Our call to gays was to embrace their true identity, which was found not in their sexuality, per se, but in their creative sensibilities that had strategically allied with women through the centuries against the brutish and militaristic male chauvinist society, playing an enormous role in the progress of civilization.
Properly understood, gays are what the author E.M. Forster brilliantly described in “What I Believe,” a 1939 anti-war pamphlet as “not an aristocracy of power, based upon rank and influence, but an aristocracy of the sensitive, the considerate and the plucky.”
A Continuing Need For ‘The Effeminist’
Nicholas F. Benton
It was a copy of the May 1971 first edition of The Effeminist, a newspaper a colleague and I created at the height of the countercultural revolution in Berkeley, Calif. We defined the newspaper as “Notes for Gay Males in the Feminist Revolution,” and we stated as our purpose, “Sharing and building language toward something more all-inclusive than revolution.”
Although I have written a lot about my experiences in that era, especially in my 100 weekly columns from 2012 to 2014 compiled in the book, Extraordinary Hearts, Reclaiming Gay Sensibility’s Central Role in the Progress of Civilization (Lethe Press, 2013), I had done it all without ever actually being able to get my hands on a copy of this newspaper that my friend and I created back then.
A graduate theological seminary grad from the Pacific School of Religion in Berkeley, I became a prolific writer publishing in a variety of San Francisco area alternative publications on themes of social and personal liberation, in general, and gay liberation in particular, as well as more general anti-war and civil rights themes.
I came away from that bearded, seat-of-the-pants era in my life with nothing saved or stored at all. But whereas, in recent years, I’d been able to retrieve old copies of the Berkeley Barb, the Berkeley Tribe, Gay Sunshine and the San Francisco Kalendar with stuff I wrote in them from Ebay, mostly, I could never come across my own newspaper, The Effeminist, either the first or the second one (we did only two).

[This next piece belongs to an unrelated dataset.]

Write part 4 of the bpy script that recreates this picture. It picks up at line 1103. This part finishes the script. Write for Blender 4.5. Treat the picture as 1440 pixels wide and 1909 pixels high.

The copy I now have in front of me came by way of a young scholar, Heather White, now teaching in the Pacific Northwest having published her own new book, Reforming Sodom: Protestants and the Rise of Gay Rights (University of North Carolina Press, 2015), that includes a narrative of my role in the movement back then, at least a part of it.
Ms. White contacted me by email and phone recently because in a university class she is teaching, the mostly gay and lesbian students have come to her with no institutional knowledge of what the issues were in the rise of the modern gay movement beyond the current push for gay marriage, which, she said, seems somewhat unsatisfying to them.
When Ms. White asked me what surprised me most seeing a copy of my own creation from 44 years past, I said immediately, “I think I am most amazed by how my basic world view has not changed a single iota from what it was then.”
My collaborator and I had back then broken off from the main current of the gay liberation movement which, in our view, was descending at breakneck speed toward the kind of hedonistic excess that defined the decade of the 1970s.
We were derided and overwhelmed by a gay men’s movement that was so caught up in the pursuit of wanton, insatiable sexual extravagance.
We were knocked to the curb, but around the same time, many lesbians were very off-put by the same trend and broke with the “gay” movement, insisting on being distinguished from “gay” by the term, “lesbian,” from then on.
Our call to gays was to embrace their true identity, which was found not in their sexuality, per se, but in their creative sensibilities that had strategically allied with women through the centuries against the brutish and militaristic male chauvinist society, playing an enormous role in the progress of civilization.
Properly understood, gays are what the author E.M. Forster brilliantly described in “What I Believe,” a 1939 anti-war pamphlet as “not an aristocracy of power, based upon rank and influence, but an aristocracy of the sensitive, the considerate and the plucky.”